Dataset entries →
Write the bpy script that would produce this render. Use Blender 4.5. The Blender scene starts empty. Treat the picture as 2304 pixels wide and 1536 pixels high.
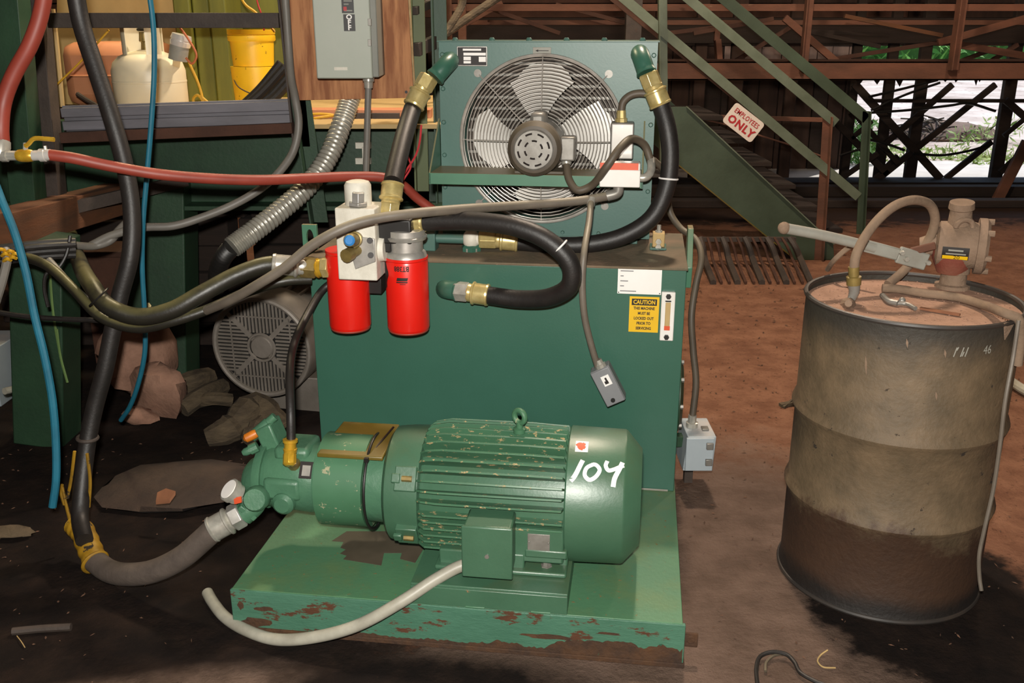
import bpy, math, random
from mathutils import Vector, Matrix
R = random.Random(7)
sc = bpy.context.scene
COL = sc.collection
V = Vector
rad = math.radians

# ------------------------------------------------------------------ camera, world, lights, exposure
F_PX, PITCH, CAM_H = 2150.0, rad(18.3), 1.60
cam = bpy.data.cameras.new('camera')
cam.sensor_width = 36.0
cam.lens = F_PX / 2304.0 * 36.0
cam.clip_end = 300
cam_o = bpy.data.objects.new('camera', cam)
COL.objects.link(cam_o)
cam_o.location = (0, 0, CAM_H)
cam_o.rotation_euler = (math.pi / 2 - PITCH, 0, 0)
sc.camera = cam_o

world = bpy.data.worlds.new('sky')
sc.world = world
world.use_nodes = True
wn = world.node_tree
sky = wn.nodes.new('ShaderNodeTexSky')
sky.sky_type = 'NISHITA'
sky.sun_disc = False
sky.sun_elevation = rad(50)
sky.sun_rotation = rad(60)
wn.links.new(sky.outputs[0], wn.nodes['Background'].inputs[0])
wn.nodes['Background'].inputs[1].default_value = 0.28


def lamp(name, kind, loc, energy, color, **kw):
    d = bpy.data.lights.new(name, kind)
    d.energy = energy
    d.color = color
    for k, val in kw.items():
        setattr(d, k, val)
    o = bpy.data.objects.new(name, d)
    COL.objects.link(o)
    o.location = loc
    return o


sun = lamp('sun', 'SUN', (6, 20, 12), 4.5, (1, .96, .9), angle=rad(1))
sun.rotation_euler = V((-.45, -.5, -.95)).to_track_quat('-Z', 'Y').to_euler()
lamp('camera_flash', 'POINT', (-0.02, -0.03, 1.74), 470, (1, .96, .88), shadow_soft_size=.03)
lamp('unseen_lamp', 'POINT', (.7, 4.4, 4.1), 500, (1, .82, .64), shadow_soft_size=.12)
lamp('unseen_lamp', 'POINT', (3.2, 6.6, 3.6), 170, (1, .78, .58), shadow_soft_size=.15)  # added unseen source that warms the far rusty steel
lamp('unseen_lamp', 'POINT', (-1.6, 4.9, 3.4), 170, (1, .82, .5), shadow_soft_size=.15)  # unseen warm source above the left shelf
sc.view_settings.view_transform = 'Standard'
sc.view_settings.look = 'None'
sc.view_settings.gamma = 1
sc.view_settings.use_curve_mapping = False
sc.view_settings.exposure = 0.0

# ------------------------------------------------------------------ measuring (pixel of a 2304x1536 photo + a known depth -> place)
CP, SP = math.cos(PITCH), math.sin(PITCH)
YAW = rad(7.7)
ORG = V((-.772, 2.279, 0))
UX = V((math.cos(YAW), -math.sin(YAW), 0))
UV = V((math.sin(YAW), math.cos(YAW), 0))


def ray(px, py):
    x, y = px - 1152, py - 768
    return V((x, CP * F_PX - SP * y, -(CP * y + SP * F_PX)))


def at(px, py, Y):
    d = ray(px, py)
    return d * (Y / d.y) + V((0, 0, CAM_H))


def atz(px, py, z):
    d = ray(px, py)
    return d * ((z - CAM_H) / d.z) + V((0, 0, CAM_H))


def w2m(p):
    q = p - ORG
    return V((q.dot(UX), q.dot(UV), p.z))


def m2w(p):
    return ORG + UX * p[0] + UV * p[1] + V((0, 0, p[2]))


def pm(px, py, v):
    d = ray(px, py)
    t = (v + ORG.dot(UV)) / d.dot(UV)
    return w2m(d * t + V((0, 0, CAM_H)))


def pmz(px, py, w):
    return w2m(atz(px, py, w))


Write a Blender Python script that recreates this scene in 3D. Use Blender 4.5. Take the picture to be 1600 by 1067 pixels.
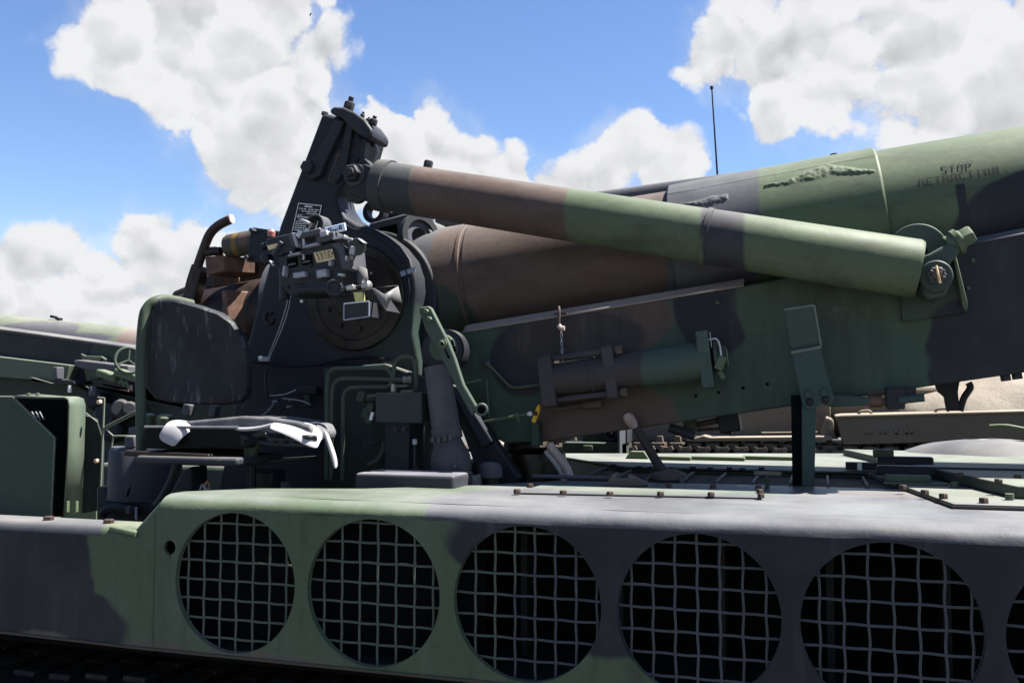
import bpy, bmesh, math, random
from mathutils import Vector as V, Matrix, noise as mnoise
random.seed(7)
R = math.radians
for o in list(bpy.data.objects): bpy.data.objects.remove(o)
scn = bpy.context.scene
COL = scn.collection

# ------------------------------------------------------------------ camera
FPX, YAW, PITCH, EYE = 1478.0, .3133, .0548, 1.75      # focal length in pixels of the 1600 px photograph
cd = bpy.data.cameras.new('camera'); cam = bpy.data.objects.new('camera', cd); COL.objects.link(cam)
cd.sensor_width = 36.0; cd.lens = FPX / 1600 * 36; cd.clip_start = .05; cd.clip_end = 20000
cam.location = (0, 0, EYE); cam.rotation_euler = (R(90) + PITCH, 0, YAW)
scn.camera = cam
scn.cycles.max_bounces = 5; scn.cycles.diffuse_bounces = 3; scn.cycles.glossy_bounces = 2
scn.render.resolution_x, scn.render.resolution_y = 1024, 682
FW = V((-math.sin(YAW) * math.cos(PITCH), math.cos(YAW) * math.cos(PITCH), math.sin(PITCH)))
RT = V((math.cos(YAW), math.sin(YAW), 0)); UP = RT.cross(FW); EYEP = V((0, 0, EYE))
def ray(x, y): return FW + RT * ((x - 800) / FPX) - UP * ((y - 533.5) / FPX)
def P(x, y, Y):            # point of the plane Y = const that was measured at photo position x, y
    d = ray(x, y); return EYEP + d * (Y / d.y)
def Pz(x, y, Z):           # the same on a horizontal plane
    d = ray(x, y); return EYEP + d * ((Z - EYE) / d.z)
def mpp(x, Y):             # metres per photo pixel there
    return (P(x, 600, Y) - EYEP).dot(FW) / FPX

# ------------------------------------------------------------------ sun, sky, exposure
SUN_EL, SUN_AZ = R(60), R(20)          # azimuth counted from +X (front of the vehicle) towards +Y
SD = V((math.cos(SUN_EL) * math.cos(SUN_AZ), math.cos(SUN_EL) * math.sin(SUN_AZ), math.sin(SUN_EL)))
sl = bpy.data.lights.new('sun', 'SUN'); sl.energy = 5.0; sl.angle = R(.5); sl.color = (1, .955, .88)
so = bpy.data.objects.new('sun', sl); COL.objects.link(so); so.rotation_euler = SD.to_track_quat('Z', 'Y').to_euler()
so.location = (6, 3, 14)
scn.view_settings.view_transform = 'Standard'; scn.view_settings.look = 'None'
scn.view_settings.exposure = 2.08; scn.view_settings.gamma = 1; scn.view_settings.use_curve_mapping = False
W = bpy.data.worlds.new('World'); scn.world = W; W.use_nodes = True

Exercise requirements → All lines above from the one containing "Write a Blender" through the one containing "COL = scn.collection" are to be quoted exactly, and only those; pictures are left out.

Response to the exercise →
Write a Blender Python script that recreates this scene in 3D. Use Blender 4.5. Take the picture to be 1600 by 1067 pixels.
import bpy, bmesh, math, random
from mathutils import Vector as V, Matrix, noise as mnoise
random.seed(7)
R = math.radians
for o in list(bpy.data.objects): bpy.data.objects.remove(o)
scn = bpy.context.scene
COL = scn.collection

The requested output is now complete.